Thursday, June 30, 2016

Self-Learning Is a Necessity

As we take about three weeks off of school between closing out the last academic year and beginning a new one, I am making final my curriculum plans for three grades: Fourth, Second, and Kindergarten. (I will publish them on this blog, as usual.)

Recently, I had a chance to speak in social settings with some professional school teachers about homeschooling, and the questions were so interesting because it had been years since I had 'stepped out of my bubble.' Virtually all my friends and mentors are homeschooling mothers, so I forget that homeschoolers are atypical.

"But how will you do it? How do you teach all the lessons to all the children?"

The answer is that I don't: It wouldn't be possible.

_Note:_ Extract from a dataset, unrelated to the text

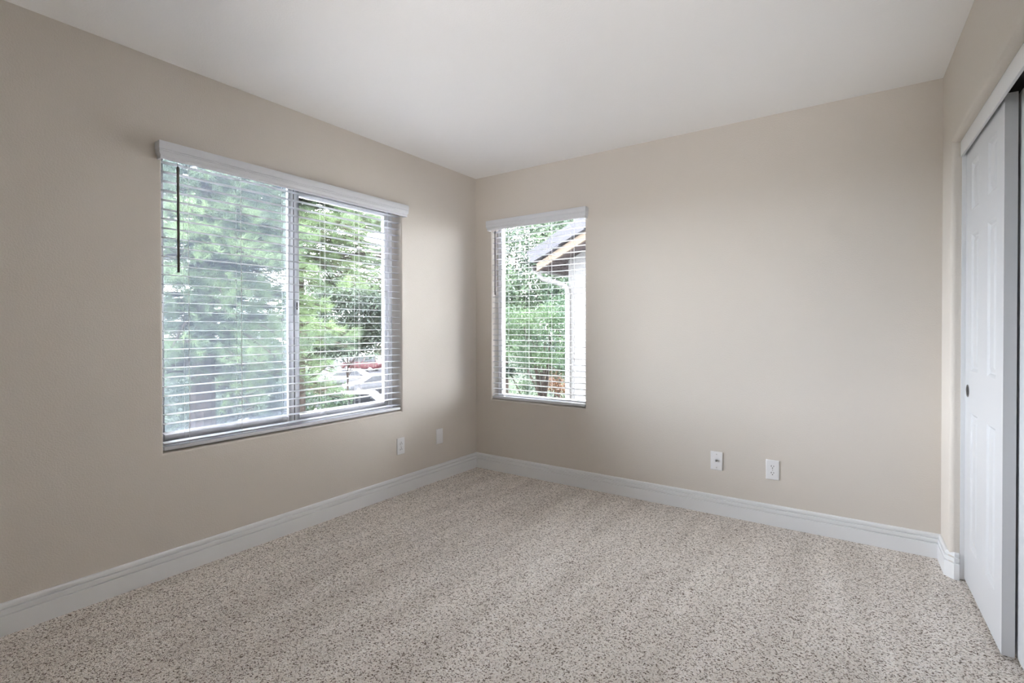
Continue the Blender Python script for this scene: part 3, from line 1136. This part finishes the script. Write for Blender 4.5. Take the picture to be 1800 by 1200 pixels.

As a homeschooling mother, I am noticing increasingly the necessity in our family to have my children self-learn as much as possible because of the sheer number of subjects I must teach.

From everything I've read and from inquiring of more experienced homeschooling families, by high-school the students should be teaching themselves their own courses and managing their own time. And isn't that the goal? A high-schooler is on the cusp of adulthood, when, theoretically, he or she will be able to get a full-time job, marry, and raise babies! If that young adult can't navigate a textbook or course on a subject he wants to learn, then, Houston, we have a problem.

How we get from these early elementary grades when a lot of hand-holding is required to an independent, self-guided learner in high-school is something I'm trying to learn along this journey.

This year, it looks like I will be teaching daily:

K- Math
K- Phonics
K- Music Theory
K- Penmanship
K- Catechism/Religion
K, 2, 4- Spelling (separate lesson for each student)
2- Math (unless I can transition her to Teaching Textbooks, so she can learn via computer lessons)
4- Composition
CCE Memory Work to all
CCE presentations every other week (children still need hand-holding for those)
Read aloud literature to all
Morning Basket to all

My mind is whirling with realizing just how much there is to teach, even when I've been intentionally teaching the children to be as independent of learners as possible. I still have to teach all the subjects to the Kindergartener, along with Spelling and Math to the other two grades, Composition to the fourth grader, and some more odds and ends . . . while supervising their other subjects, grading everything they complete, keeping the children on task, and occupying the three-year-old and almost-one-year-old (the last of which, at one time, seemed like a full-time job to me).

That is more than a full day!

Learning how to use Teaching Textbooks (math) on the computer

Subjects that the children must learn themselves with minimal supervision:

2, 4- Catechism/Religion
2, 4- History
2, 4- Geography
2, 4- Grammar
2, 4- Literature
2, 4- Penmanship
4- Typing
2, 4- Math
4- Latin
K, 2, 4- Instrument practice and Music Theory
2, 4- Science

I continue to try to wrap my mind around how this is all done. I know it's possible because I see families much larger than mine thriving and producing well-educated students! Step by step, we will get there!

1 comment:

  1. From a friend via email:

    This is so good! There are a few things I can have my transitioning into 5th grade and transitioning into 1st/2nd grade kiddos work on independently, but there is still SO MUCH hand holding. Interestingly, my 1st/2nd grader is much better at independent learning than the 5th grader (who did spend some time in public school, as you know). But then the 3yo wrecks a lot of havoc.